Prism Co.’s Galatea Spins a New Tale

IMAGE ABOVE: Galatea. Photo by Afomia Hailemeske.

Galatea. Photo by Afomia Hailemeske.

Photo by Afomia Hailemeske.

Thousands of sheets of paper wafting through the air while a young girl dances on aerial silk and actors perform magic, acrobatics and more, all without uttering a word. This is Prism Co.’s Galatea.

Katy Tye, Jeff Colangelo and the group of artists currently performing as Prism Co. will produce Galatea, April 10 – 27 in a west Dallas warehouse appropriately referred to locally as “the Big Green Warehouse.”

Tye and Colangelo, the duo behind one of Dallas’ newest theater companies, are creating a different kind of theater.

“We start with a material, something we think would be fun to work with,” says Colangelo, “And we build a show based on what we think we can do with it.”

Another way to put it? Colangelo and Tye work on shows that are fun.

Colangelo and Tye met while both were students at Southern Methodist University (SMU).  Their mutual interest in creating a new brand of movement theater prompted the creation of several shows together while at school.

The idea for their first show actually emerged from another show they saw while students. Colangelo became fascinated by the use of paint in that performance, but, says Tye, felt the performers didn’t use the medium to its full potential. Tye and Colangelo’s paint-filled performance that followed left audience members splashed in colorful paint. Shows since have featured materials such as children’s playthings, elastics and carabiners.

It’s an interesting concept, a medium as impetus for performance, and although it may not sound like a strong artistic credo on which to base a theater company, Colangelo and Tye’s creations have elicited a rather strong response from their audiences.

“I had someone tell me after a show they didn’t know they could still feel the emotions they felt during our performance,” said Tye, high praise for any artist, especially an artist still in college.

Galatea. Photo by Afomia Hailemeske.

Photo by Afomia Hailemeske.

Galatea is based on the Greek myth of Pygmalion which tells the story of an artist who falls in love with a sculpture of a woman he has created. He prays to Aphrodite to bring the sculpture, which he has named Galatea, to life. Aphrodite grants his wish and, at least in the myth, the two live happily ever after, or something along those lines.

In Colangelo and Tye’s Galatea, the myth is given a contemporary spin and the story of a nameless artist who works to create the perfect woman is told wordlessly through a unique blend of dance, aerial silks, weight-sharing and, perhaps most importantly, paper, the medium Colangelo landed on to determine the course of this show.

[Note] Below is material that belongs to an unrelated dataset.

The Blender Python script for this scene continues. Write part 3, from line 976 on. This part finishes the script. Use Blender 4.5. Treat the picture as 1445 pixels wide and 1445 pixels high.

Most of the set (which is designed to put you inside the artist’s studio as it were) is constructed of the recycled paper Tye and Colangelo have been collecting for months, and many of the ways the paper will be utilized in the show emerged from collaborative play sessions the two and their team had in an attempt to learn the extent of the material’s capabilities.

This performance differs from some of Tye and Colangelo’s earlier movement theater pieces. Apart from the fact that the two have quite a bit more freedom and creative control now than they did when performing at SMU, Galatea marks the first time the two have staged a show with a true narrative, albeit a rather nebulous one.

Instead their shows are typically characterized by the lack of story, the two preferring instead to let the audience overlay their own ambitions and visions on a neutral mask of a show filled with more individually emotive artistic expression, music and dance being examples. But while Galatea features what amounts to a skeleton of a story, the lack of dialogue and heavy use of symbolic imagery should still feel ambiguous enough to allow for its subjective interpretation.

Maybe that’s what elicits the emotional response Tye and Colangelo have been receiving. A blank slate, at least as far as story is concerned, gives viewers the freedom to experience a show on an intimate, personal level, something heavy dialogue renders more challenging.

Galatea  Photo by Afomia Hailemeske

Photo by Afomia Hailemeske

The choreography of Tye and Colangelo for Galatea will be given an auditory backdrop by fellow SMU student and musician Fabricio. Fabricio has created a soundtrack of sorts for the show which he will perform during each performance. The eclectic sounds will include, amongst other things, the use of string instruments and beautifully looped vocal arrangements.

Adding to the magic produced by Colangelo and Tye’s choreography and paper effects will be magic of another kind provided by local magician and yes, also former SMU student, Trigg Watson. Watson, who was not a part of the group’s initial staging of Galatea at SMU, will be incorporating his own, unique magic tricks into the telling of the story.

Magic, dance, hand-to-hand acrobatics, aerial silks, music. Oh, and paper.

When asked for a clue as to what prompted the use of paper, Tye and Colangelo cite its ubiquity, cheapness and of course, the fun they have working with it. But maybe more than that, paper is the perfect medium with which to tell the story of an artist and illustrate their original performance which explores the emotions involved in the artistic process.